I find this is a common affliction in our political discourse. Conservatism need only watch liberalism lose; liberalism must actively win. Liberalism must solve problems; conservatism must only be willing to live with them. I hear a lot, from people like Conor Friedersdorf or Mickey Kaus or others, that there is something beneficial in a Democratic president and a Republican congress, because this is a combination that reins in the excesses of either. I think that there are members of this here League who would echo similar sentiments. Yet we need to be clear what such a situation actually privileges, which is the status quo. Now in some sense preserving the status quo does indeed represent victory for conservatives, but often the status quo is simply antithetical to contemporary conservative goals. You need look no farther than illegal immigration to see that. Republican gains in the Senate in 2010 makes immigration reform, of any flavor, a distant dream. And yet it is exactly the status quo that Republicans are supposed to hold as worst of all. Making the perfect the enemy of the good leaves only the bad.
When Ross speaks about Democratic failures opening a space for the GOP, he may be hearkening back to the grand old days of the Republican technocrat, when the GOP had a reputation for being full of hard-nosed bastards who knew how to get things done. But those days are long gone. I ask– I genuinely ask– what was the last major accomplishment of the GOP? What reason does anyone have to think that the GOP can get anything done at all? Ross hints at something I hear a lot from Republicans lately, that the left’s obsession with bashing George Bush keeps us from confronting the right as it stands today. But this obsession cuts both ways. If I were to tell you all the ways in which Republicans have failed to solve problems, there would invariably be people accusing me of obsessing over the now-gone Bush administration. Yet reckoning with the wider breakdowns in Republican leadership can’t happen as long as anything that happened during the Bush administration must be excised from analysis of the current GOP. If the Bush administration has become the convenient flogging horse of liberal pundits and bloggers like me, it has also become the convenient repository of blame for conservatives and the GOP, an edifice onto which problems can be conveniently fobbed off, as we have so many of us come to think of Bush America as a strange place disconnected from our current country.
Surely, legislation like the prescription drug benefit bill must inform our current legislative efforts– a victory for humanitarianism, surely, and for those among our most vulnerable, but a massive and hideously expensive entitlement that does not and never did have any consideration of paying for itself or reducing costs.

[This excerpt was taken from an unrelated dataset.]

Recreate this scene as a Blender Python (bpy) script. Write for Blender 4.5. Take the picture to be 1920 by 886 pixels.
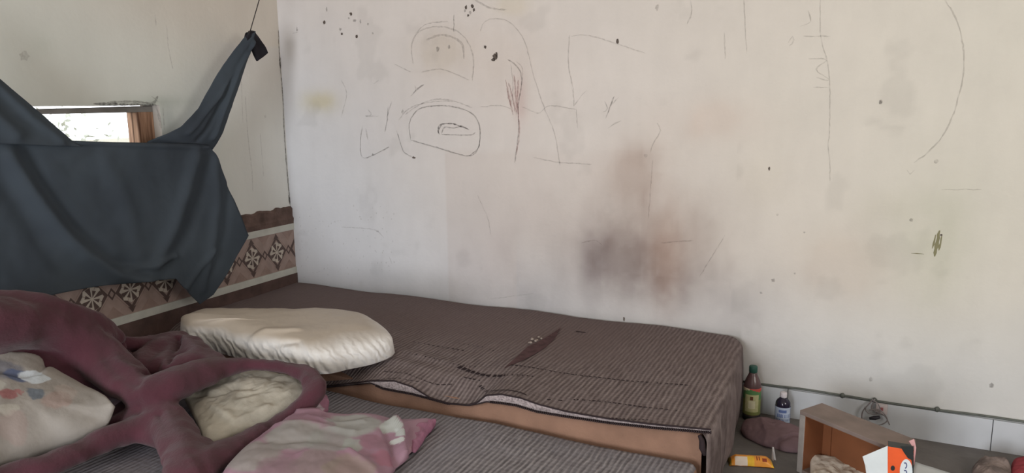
import bpy, bmesh, math, random
import numpy as np
from mathutils import Vector, noise, Matrix
random.seed(7); rng = np.random.default_rng(7)
for o in list(bpy.data.objects): bpy.data.objects.remove(o)
S = bpy.context.scene
COL = S.collection

# ------------------------------------------------------------------ camera, world, light, exposure
YAW, PITCH, ROLL, FPX = 0.45752, 0.17671, -0.013507, 1374.0
CAM = np.array([3.12874, -3.34086, 1.4])
fwd = np.array([-math.sin(YAW)*math.cos(PITCH), math.cos(YAW)*math.cos(PITCH), -math.sin(PITCH)])
rt0 = np.cross(fwd, [0, 0, 1]); rt0 /= np.linalg.norm(rt0); up0 = np.cross(rt0, fwd)
rt = math.cos(ROLL)*rt0 + math.sin(ROLL)*up0
up = -math.sin(ROLL)*rt0 + math.cos(ROLL)*up0
cd = bpy.data.cameras.new('camera'); cam = bpy.data.objects.new('camera', cd); COL.objects.link(cam)
cd.sensor_width = 36; cd.sensor_fit = 'HORIZONTAL'; cd.lens = 36*FPX/1920; cd.clip_start = .02
M4 = Matrix(((rt[0], up[0], -fwd[0], CAM[0]), (rt[1], up[1], -fwd[1], CAM[1]), (rt[2], up[2], -fwd[2], CAM[2]), (0, 0, 0, 1)))
cam.matrix_world = M4; S.camera = cam

W = bpy.data.worlds.new('world'); S.world = W; W.use_nodes = True
W.node_tree.nodes['Background'].inputs[0].default_value = (.93, .96, 1, 1)
W.node_tree.nodes['Background'].inputs[1].default_value = 3.0
S.view_settings.view_transform = 'Standard'; S.view_settings.look = 'None'
S.view_settings.gamma = 1; S.view_settings.use_curve_mapping = False; S.view_settings.exposure = 0.13

def area(name, loc, target, sx, sy, power, col):
    l = bpy.data.lights.new(name, 'AREA'); l.shape = 'RECTANGLE'; l.size = sx; l.size_y = sy
    l.energy = power; l.color = col
    o = bpy.data.objects.new(name, l); COL.objects.link(o); o.location = loc
    o.rotation_euler = (Vector(target)-Vector(loc)).to_track_quat('-Z', 'Y').to_euler()
    return o
area('door_daylight', (2.0, -6.40, 1.1), (1.5, 0, 1.1), 1.5, 1.9, 150, (.95, .97, 1))      # daylight in the open doorway behind the camera
area('side_window_daylight', (5.32, -2.6, 1.75), (1.2, -.2, 1.2), 1.3, 1.0, 26, (1, .93, .84))  # daylight in the side window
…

Whatever else is true, this is true: believing in and working towards limiting the amount of efforts the federal government undertakes is a principled and potentially profitable standpoint. Reflexive can’t doism is not. It is a glaringly sad statement about American affairs how much one of our two dominant political parties has become defined by what it insists cannot be done. Ross Douthat may be right that the Republicans can win by just not winning. But it’s a recipe for disaster for this country. Both parties need to have agendas, even if one is an agenda of scaling back and tamping down, and both need to equally be held to the standard of actually doing well for the country.